One came when a fledgling magazine named Sports Nashville did a major story on him in 2005, sort of a “Where Are They Now?” reflection on the man who was king of Memphis before Jerry Lawler, whose career he launched. The publication was delighted with the response. “We had a lot of comments about that piece, lots of people remembered him,” editor Sherry Stinson emailed me.

… and Jackie Fargo in 2009. Photo by Christine Coons

Fargo thought it was great, too, but for a different reason. Though the Faggart clan of China Grove and Rowan County predated the Civil War, Fargo told the writer that he had been born in upstate New York and moved to North Carolina when he was just a tot. “To bug Len Rossi,” he explained to me. A native of Utica, N.Y., Rossi moved to Tennessee and achieved his greatest fame as a wrestler about the same time as Fargo. Rossi lives in Nashville, and Fargo figured he’d see the magazine and the little taunt directed specifically at him.

That wasn’t the first time Fargo moved his place of origin just for the heck of it. He was wrestling in Missouri in 1953, not long after he got out of the U.S. Army, when he convinced a local sports editor he was one of the few great wrestlers ever developed in North Dakota. I showed him the clipping one time and asked how he thought he could fool anyone, given his North Carolina drawl. “I told ‘im I was from the south part of North Dakota,” he deadpanned.

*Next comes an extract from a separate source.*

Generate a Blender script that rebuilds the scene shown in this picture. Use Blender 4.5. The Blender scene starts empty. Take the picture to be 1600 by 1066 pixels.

I covered a lot of ground with him in interviews for The Pro Wrestling Hall of Fame: The Tag Teams and The Pro Wrestling Hall of Fame: Heroes & Icons, but he showed no interest in doing a full-blown book or ruminating about his outlaw days that had him in and out of his court in tiffs with business partners and other wrestlers. He told me one promoter offered him $1,000 and a piece of the action to do a shoot DVD interview, but that was chump change; he had more money than that in his pocket when he authorized the bug spray purchase.

In fact, Fargo paid little attention to the wrestling business outside of his little piece of it, which became hysterically apparent when he and wrestling brother Don (Don Kalt) were inducted into the Hall of Heroes at Carolina promoter Greg Price’s Legends Fanfest in 2009. They were cited for their work as a world championship tag team in the 1950s and 1960s, as well as Jackie’s dominance of Tennessee wrestling for more than a decade.

I was sitting with Fargo and Bobby Fulton when “Number One” Paul Jones got up to induct the late Nelson Royal, his tag team partner, into the Hall of Heroes. “Paul Jones!” Fargo blurted out loud enough to loosen the fixtures. “I thought he was dead!”

Fulton, delirious and mortified at the same time, quickly pulled Fargo aside and told him he was thinking of an old-time Georgia promoter named Paul Jones, who died years ago. This Paul Jones, nicknamed “Number One,” was a big name in the ’60s and ’70s in the Charlotte, N.C., territory next to China Grove.

“Never heard of ‘im,” Fargo sniffed.